## Goal
With all pictures omitted, return verbatim the lines from the beginning of the records below through the line containing "pull(d, 0.034, 0.0, 1.478 - ZU, False)".

## Provided records

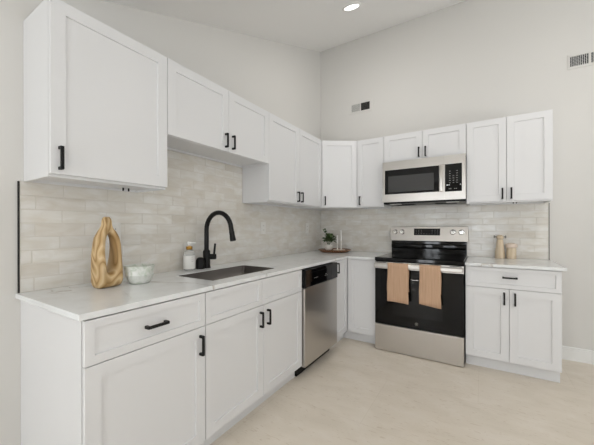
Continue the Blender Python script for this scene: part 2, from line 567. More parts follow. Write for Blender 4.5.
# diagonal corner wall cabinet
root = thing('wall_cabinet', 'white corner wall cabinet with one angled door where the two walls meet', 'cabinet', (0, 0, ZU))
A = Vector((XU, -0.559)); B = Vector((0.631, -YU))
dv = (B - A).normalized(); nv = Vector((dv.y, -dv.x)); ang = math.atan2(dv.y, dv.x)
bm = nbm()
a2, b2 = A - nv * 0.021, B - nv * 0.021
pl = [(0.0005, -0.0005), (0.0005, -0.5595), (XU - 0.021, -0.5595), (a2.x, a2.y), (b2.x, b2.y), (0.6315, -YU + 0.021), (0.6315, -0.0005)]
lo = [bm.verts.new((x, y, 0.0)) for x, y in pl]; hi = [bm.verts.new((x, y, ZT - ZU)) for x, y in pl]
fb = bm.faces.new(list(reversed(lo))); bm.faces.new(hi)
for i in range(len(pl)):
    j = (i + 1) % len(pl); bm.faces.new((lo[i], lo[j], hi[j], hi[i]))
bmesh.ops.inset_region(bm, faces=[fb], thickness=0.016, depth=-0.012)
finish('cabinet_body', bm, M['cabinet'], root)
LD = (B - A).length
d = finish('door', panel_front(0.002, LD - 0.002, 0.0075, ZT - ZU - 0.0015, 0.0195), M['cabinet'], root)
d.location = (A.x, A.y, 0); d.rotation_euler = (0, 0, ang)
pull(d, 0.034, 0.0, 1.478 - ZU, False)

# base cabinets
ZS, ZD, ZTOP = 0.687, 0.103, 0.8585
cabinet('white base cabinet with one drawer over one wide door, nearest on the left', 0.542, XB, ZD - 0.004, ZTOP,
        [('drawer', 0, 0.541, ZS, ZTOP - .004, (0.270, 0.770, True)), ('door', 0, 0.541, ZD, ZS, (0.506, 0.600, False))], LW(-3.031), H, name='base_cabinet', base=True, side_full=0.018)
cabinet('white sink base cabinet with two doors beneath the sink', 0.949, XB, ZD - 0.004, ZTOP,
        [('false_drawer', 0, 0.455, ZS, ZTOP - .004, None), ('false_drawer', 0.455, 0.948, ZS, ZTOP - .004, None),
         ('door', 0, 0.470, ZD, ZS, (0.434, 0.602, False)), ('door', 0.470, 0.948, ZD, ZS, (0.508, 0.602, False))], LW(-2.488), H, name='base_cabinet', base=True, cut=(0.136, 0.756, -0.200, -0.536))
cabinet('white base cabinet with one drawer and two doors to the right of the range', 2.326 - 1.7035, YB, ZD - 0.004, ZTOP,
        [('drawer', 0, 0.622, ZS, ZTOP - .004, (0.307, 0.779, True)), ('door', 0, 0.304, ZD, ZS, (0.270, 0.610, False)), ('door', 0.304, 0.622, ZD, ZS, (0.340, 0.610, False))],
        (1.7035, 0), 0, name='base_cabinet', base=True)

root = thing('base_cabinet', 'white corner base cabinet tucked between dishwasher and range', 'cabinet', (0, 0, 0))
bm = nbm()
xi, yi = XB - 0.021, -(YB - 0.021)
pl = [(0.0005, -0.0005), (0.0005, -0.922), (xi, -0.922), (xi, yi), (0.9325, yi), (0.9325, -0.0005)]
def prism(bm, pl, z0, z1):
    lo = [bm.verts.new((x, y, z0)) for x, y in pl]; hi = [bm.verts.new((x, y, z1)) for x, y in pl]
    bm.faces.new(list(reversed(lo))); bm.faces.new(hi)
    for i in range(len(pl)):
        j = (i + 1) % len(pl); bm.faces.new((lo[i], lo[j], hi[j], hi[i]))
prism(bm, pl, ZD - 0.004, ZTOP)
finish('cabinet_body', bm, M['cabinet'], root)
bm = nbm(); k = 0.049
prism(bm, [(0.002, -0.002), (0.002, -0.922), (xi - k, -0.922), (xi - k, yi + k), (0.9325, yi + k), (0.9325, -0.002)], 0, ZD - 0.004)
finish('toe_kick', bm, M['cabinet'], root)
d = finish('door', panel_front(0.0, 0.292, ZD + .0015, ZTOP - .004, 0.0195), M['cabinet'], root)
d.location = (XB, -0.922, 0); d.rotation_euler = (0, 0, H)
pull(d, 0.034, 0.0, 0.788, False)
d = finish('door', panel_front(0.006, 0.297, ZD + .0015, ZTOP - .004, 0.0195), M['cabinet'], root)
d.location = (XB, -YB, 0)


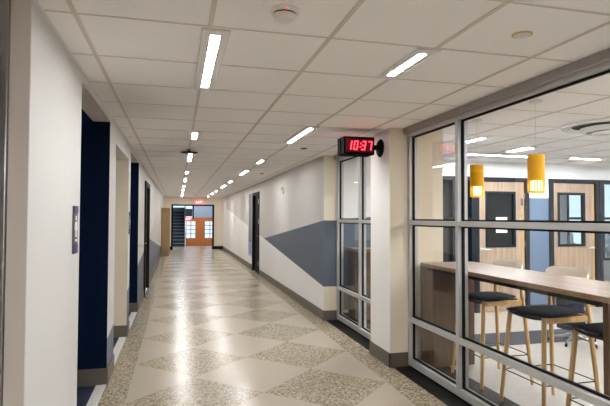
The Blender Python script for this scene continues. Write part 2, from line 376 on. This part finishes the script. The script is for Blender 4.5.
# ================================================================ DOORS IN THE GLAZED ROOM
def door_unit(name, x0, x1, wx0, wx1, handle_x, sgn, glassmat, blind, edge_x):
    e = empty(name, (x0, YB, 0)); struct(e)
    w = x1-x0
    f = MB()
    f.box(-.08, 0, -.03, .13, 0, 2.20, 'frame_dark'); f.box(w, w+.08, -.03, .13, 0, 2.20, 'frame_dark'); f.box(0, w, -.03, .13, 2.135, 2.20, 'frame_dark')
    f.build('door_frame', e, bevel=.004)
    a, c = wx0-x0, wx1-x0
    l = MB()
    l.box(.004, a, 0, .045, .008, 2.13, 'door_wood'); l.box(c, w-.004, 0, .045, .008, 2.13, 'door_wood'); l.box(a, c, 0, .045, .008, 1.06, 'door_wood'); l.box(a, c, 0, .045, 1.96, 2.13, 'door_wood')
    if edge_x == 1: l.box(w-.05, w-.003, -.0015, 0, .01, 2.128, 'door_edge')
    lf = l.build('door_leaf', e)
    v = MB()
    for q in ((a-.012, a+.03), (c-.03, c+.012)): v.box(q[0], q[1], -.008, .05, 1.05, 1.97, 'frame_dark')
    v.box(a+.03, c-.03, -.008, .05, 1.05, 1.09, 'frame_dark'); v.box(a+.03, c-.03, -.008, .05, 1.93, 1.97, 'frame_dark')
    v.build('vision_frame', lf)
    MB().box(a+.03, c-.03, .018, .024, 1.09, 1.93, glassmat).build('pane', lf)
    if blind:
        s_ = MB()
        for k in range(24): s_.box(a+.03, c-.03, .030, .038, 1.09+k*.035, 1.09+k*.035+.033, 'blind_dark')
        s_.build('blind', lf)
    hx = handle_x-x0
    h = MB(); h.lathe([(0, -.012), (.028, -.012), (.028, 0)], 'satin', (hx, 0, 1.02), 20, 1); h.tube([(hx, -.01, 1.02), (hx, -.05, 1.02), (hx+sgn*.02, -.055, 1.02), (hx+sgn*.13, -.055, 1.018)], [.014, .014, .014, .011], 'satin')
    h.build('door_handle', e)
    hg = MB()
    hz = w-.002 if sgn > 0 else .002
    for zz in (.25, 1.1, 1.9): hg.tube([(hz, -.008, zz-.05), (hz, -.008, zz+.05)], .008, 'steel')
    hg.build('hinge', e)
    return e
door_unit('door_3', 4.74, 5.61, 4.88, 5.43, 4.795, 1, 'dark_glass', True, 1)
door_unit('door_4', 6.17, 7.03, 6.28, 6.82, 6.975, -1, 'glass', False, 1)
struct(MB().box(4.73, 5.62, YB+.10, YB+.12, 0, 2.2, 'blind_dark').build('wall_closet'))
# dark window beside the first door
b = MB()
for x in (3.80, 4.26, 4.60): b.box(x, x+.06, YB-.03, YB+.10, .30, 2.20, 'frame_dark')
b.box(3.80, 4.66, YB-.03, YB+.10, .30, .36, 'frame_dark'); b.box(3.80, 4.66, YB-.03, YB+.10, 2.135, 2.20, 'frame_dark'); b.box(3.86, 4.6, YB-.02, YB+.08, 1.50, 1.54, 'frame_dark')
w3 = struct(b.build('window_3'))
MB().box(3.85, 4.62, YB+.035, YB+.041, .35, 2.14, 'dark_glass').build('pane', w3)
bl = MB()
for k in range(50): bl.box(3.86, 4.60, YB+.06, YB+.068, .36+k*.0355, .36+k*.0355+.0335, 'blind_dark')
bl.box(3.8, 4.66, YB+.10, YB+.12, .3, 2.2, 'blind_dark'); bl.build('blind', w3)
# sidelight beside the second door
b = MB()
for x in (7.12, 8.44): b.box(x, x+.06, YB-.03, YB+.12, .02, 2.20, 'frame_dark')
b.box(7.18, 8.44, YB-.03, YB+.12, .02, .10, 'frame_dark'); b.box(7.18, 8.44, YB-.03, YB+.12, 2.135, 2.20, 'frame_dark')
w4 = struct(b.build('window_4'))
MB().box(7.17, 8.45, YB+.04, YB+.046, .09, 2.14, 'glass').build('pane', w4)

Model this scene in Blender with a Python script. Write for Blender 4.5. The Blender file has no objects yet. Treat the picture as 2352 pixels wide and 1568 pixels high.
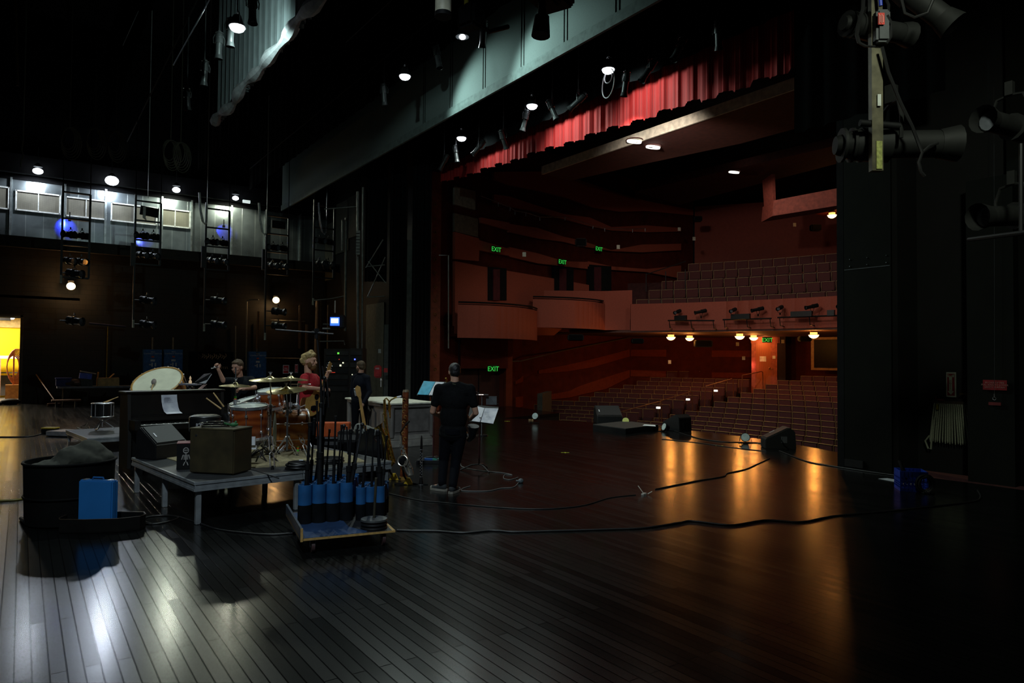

## Reply to the exercise
Continue the Blender Python script for this scene: part 2, from line 567. More parts follow. Write for Blender 4.5.
# diagonal corner wall cabinet
root = thing('wall_cabinet', 'white corner wall cabinet with one angled door where the two walls meet', 'cabinet', (0, 0, ZU))
A = Vector((XU, -0.559)); B = Vector((0.631, -YU))
dv = (B - A).normalized(); nv = Vector((dv.y, -dv.x)); ang = math.atan2(dv.y, dv.x)
bm = nbm()
a2, b2 = A - nv * 0.021, B - nv * 0.021
pl = [(0.0005, -0.0005), (0.0005, -0.5595), (XU - 0.021, -0.5595), (a2.x, a2.y), (b2.x, b2.y), (0.6315, -YU + 0.021), (0.6315, -0.0005)]
lo = [bm.verts.new((x, y, 0.0)) for x, y in pl]; hi = [bm.verts.new((x, y, ZT - ZU)) for x, y in pl]
fb = bm.faces.new(list(reversed(lo))); bm.faces.new(hi)
for i in range(len(pl)):
    j = (i + 1) % len(pl); bm.faces.new((lo[i], lo[j], hi[j], hi[i]))
bmesh.ops.inset_region(bm, faces=[fb], thickness=0.016, depth=-0.012)
finish('cabinet_body', bm, M['cabinet'], root)
LD = (B - A).length
d = finish('door', panel_front(0.002, LD - 0.002, 0.0075, ZT - ZU - 0.0015, 0.0195), M['cabinet'], root)
d.location = (A.x, A.y, 0); d.rotation_euler = (0, 0, ang)
pull(d, 0.034, 0.0, 1.478 - ZU, False)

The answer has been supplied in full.